なお、中野は脚本にも参加。各地が3~4分で構成されていくので、ミュージシャンの協力もあおぎながら、言葉の編集に努めた。そうして出来上がったナレーションは美しく響き、本作に劇的ダイナミズムを与えている。中野が「95~100点以上の画」にこだわったのも、ある種フィクショナルな世界を創造したかったからだろう。
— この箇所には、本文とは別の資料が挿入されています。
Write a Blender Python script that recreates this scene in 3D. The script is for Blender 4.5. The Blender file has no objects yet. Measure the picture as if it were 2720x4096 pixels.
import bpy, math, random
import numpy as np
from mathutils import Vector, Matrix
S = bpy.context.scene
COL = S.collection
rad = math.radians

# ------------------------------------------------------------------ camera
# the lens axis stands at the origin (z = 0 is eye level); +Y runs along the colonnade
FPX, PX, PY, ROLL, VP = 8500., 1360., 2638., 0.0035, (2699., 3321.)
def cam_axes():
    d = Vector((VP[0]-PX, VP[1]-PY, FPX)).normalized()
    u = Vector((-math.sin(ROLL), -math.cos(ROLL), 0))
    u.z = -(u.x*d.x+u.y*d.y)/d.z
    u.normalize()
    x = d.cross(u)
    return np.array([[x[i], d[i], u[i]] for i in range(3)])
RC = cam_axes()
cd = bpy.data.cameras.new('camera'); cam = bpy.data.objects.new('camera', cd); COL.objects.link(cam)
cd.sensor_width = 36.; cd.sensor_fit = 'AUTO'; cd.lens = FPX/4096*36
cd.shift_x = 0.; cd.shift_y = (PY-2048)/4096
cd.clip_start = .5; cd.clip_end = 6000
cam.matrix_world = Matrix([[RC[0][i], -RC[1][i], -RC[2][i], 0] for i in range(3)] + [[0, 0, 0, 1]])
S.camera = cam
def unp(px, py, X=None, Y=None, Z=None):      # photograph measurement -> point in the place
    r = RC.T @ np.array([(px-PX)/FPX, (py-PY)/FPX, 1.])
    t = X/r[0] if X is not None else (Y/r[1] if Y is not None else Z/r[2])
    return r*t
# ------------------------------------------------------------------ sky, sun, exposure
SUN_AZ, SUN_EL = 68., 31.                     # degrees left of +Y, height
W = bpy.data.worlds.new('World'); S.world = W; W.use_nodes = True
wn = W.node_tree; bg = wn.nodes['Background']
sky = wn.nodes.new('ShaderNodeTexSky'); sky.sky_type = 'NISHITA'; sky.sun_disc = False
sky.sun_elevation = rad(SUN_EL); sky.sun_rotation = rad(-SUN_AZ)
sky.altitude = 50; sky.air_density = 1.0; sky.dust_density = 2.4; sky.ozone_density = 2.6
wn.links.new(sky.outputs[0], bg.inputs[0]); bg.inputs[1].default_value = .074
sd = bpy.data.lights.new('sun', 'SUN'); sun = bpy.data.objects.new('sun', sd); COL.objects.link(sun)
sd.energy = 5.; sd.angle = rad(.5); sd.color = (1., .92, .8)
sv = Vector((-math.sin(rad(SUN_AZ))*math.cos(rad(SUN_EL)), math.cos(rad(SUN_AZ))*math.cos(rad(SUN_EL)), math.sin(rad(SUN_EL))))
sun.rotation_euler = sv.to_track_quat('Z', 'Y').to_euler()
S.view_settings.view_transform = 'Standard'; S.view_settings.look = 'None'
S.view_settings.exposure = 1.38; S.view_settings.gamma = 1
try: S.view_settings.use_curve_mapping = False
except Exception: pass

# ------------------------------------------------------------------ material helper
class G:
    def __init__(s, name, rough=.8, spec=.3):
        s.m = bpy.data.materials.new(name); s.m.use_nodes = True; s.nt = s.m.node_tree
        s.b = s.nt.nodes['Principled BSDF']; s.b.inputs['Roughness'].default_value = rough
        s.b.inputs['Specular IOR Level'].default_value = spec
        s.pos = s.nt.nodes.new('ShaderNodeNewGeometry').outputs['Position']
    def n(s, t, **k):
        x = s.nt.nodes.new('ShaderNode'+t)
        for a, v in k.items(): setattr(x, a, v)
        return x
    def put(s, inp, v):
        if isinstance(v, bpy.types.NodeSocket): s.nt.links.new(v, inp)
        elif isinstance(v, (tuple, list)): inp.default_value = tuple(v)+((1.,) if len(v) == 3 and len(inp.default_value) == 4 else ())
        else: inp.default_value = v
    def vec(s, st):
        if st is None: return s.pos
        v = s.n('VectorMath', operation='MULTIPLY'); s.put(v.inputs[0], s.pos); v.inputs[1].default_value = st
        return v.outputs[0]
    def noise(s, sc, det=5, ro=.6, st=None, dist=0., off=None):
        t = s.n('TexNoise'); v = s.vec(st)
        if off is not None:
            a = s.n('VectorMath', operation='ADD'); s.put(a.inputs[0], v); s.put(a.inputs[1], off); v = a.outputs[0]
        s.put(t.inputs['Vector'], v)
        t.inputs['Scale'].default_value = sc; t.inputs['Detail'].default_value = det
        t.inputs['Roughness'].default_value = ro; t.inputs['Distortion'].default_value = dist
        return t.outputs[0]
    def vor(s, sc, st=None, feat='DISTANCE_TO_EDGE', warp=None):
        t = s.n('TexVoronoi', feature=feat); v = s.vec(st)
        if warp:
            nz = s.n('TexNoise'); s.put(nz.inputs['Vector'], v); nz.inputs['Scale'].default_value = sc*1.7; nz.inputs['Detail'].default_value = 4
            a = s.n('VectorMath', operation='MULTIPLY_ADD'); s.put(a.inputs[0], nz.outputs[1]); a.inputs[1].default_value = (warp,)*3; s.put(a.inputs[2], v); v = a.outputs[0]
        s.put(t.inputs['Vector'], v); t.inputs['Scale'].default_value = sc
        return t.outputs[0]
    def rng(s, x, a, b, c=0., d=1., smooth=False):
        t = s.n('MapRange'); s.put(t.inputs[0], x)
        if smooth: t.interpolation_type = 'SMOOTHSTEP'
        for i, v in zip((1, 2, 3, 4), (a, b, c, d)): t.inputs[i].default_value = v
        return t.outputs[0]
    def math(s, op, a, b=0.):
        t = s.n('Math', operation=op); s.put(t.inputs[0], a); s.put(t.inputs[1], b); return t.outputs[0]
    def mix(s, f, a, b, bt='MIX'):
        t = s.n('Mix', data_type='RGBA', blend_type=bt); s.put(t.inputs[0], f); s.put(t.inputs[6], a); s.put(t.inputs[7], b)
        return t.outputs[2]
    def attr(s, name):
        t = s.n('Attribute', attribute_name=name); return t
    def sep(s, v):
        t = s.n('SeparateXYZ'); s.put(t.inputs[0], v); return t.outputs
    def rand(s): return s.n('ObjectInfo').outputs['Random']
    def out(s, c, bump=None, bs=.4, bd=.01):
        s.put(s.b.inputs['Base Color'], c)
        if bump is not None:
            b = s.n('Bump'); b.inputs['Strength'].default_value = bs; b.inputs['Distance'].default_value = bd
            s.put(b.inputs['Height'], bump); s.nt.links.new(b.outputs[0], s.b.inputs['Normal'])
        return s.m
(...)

47都道府県すべての景色や伝統文化を観られるので、故郷が映れば、誰だって嬉しいはず。しかし自腹を切ってまでして製作した中野の内心は、もっと複雑かつ切実だった。

「いつまでもあると思うな」

中野を突き動かしたのは、その想いに尽きる。「生まれて初めての真面目な作品」と冗談めかしもしたが、彼の行動力は並々ならない。おりしも、中野の取材日から公開日までの間、つまりこの原稿の執筆中には近年にない水害で西日本が混乱。筆者も実家が特別警戒地区となり、監督の言葉が何度も頭の中を駆け巡った。また「“生きている”と“生かされている”という考え方の違い」といった話とともに、自然と向き合うための謙虚さや、先人たちの自然崇拝の歴史にも思い至る。そして中野は自嘲気味にこうも言った。

「日本人は忘れる天才」

私たちは、忘れっぽいからこそ未曾有の苦難を幾度も乗り越えられたのかもしれないが、やっぱり忘れてはいけないことがある。それを「ピース・ニッポン」は気づかせてくれる。